No dia seguinte a minha Mãe a querer saber detalhes da festa em casa da Ana. Quem estava, o que tinham servido, como estavam vestidos. Ao fim de quase uma hora, sentadas na cozinha, eu a dourar a história. ‘Estava muito divertido! Chegou tarde’. ‘Vieram trazer-me’. ‘Gosto das suas histórias inventadas’. A Mãe da Ana já tinha telefonado. ‘O Carlos é mais velho que a menina. Fica proibida dessas saídas’. Devem ter-lhe telefonado porque nunca mais me procurou. Também passei a ser persona non grata em casa da Ana, como seria de esperar.
Há uns 10 anos, reencontrei o Carlos no Largo do Rato. Falámos muito: surpresa do meu tempo da política onde conheci o seu irmão Abílio, da revista Élan com a Ana Maria Lucas, do bom amigo comum João Tito de Morais. Alguém perguntou: ‘Ah conhecem-se? ‘A Isabel foi minha namorada’. Saiu uma daquelas minhas gargalhadas. Aos 17 que namoro tão inocente. E afinal só temos 3 anos de diferença! Fui depois várias vezes ao bar Buédalouco que tinha com a Helena no Bairro Alto. Gostei muito de o ouvir tocar e cantar com o filho João.

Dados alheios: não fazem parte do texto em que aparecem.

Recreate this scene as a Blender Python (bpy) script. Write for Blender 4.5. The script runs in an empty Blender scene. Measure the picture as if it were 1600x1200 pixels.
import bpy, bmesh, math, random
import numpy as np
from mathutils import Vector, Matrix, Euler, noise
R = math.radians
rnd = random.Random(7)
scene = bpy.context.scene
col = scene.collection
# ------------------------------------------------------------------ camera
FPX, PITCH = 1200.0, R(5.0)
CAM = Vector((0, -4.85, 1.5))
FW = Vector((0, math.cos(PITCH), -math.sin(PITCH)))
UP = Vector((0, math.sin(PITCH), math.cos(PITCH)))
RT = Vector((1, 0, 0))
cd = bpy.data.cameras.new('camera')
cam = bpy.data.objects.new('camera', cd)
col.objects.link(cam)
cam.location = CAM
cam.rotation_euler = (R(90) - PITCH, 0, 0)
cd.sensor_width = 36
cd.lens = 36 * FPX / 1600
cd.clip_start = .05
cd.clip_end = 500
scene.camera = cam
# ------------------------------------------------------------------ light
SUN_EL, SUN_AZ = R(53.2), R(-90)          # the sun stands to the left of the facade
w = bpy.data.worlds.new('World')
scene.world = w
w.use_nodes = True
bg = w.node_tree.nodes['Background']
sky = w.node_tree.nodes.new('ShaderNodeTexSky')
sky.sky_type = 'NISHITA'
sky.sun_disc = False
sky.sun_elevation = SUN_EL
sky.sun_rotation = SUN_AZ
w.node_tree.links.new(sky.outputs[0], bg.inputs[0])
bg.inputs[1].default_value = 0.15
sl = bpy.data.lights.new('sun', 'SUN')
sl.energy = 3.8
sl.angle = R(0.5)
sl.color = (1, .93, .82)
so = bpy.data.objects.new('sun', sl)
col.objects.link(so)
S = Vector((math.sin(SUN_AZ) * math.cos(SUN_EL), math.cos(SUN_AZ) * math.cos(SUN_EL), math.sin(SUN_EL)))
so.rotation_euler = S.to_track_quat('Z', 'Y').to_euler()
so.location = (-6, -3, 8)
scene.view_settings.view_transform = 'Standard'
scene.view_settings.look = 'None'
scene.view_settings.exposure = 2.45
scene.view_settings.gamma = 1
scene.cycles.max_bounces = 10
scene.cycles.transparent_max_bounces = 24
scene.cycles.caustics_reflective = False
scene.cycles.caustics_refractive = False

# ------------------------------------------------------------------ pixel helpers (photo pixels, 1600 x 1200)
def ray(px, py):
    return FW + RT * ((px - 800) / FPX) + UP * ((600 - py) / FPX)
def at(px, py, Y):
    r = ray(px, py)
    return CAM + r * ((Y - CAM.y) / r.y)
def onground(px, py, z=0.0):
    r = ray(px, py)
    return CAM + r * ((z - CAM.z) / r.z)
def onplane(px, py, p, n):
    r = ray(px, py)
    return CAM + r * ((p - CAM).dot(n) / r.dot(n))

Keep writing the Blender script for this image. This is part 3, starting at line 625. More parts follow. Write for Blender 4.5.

Nota *: Sabem o que é um ‘pau de cabeleira’? É quem acompanhava os namorados. Oficialmente tinha o objectivo de manter as distâncias. A partir dos 10 anos aprendi a fingir que adormecia na parte de trás do carro. E no Alto da Serafina abria um pouco os olhos para ver o que se passava, enquanto continuava a ‘ressonar’.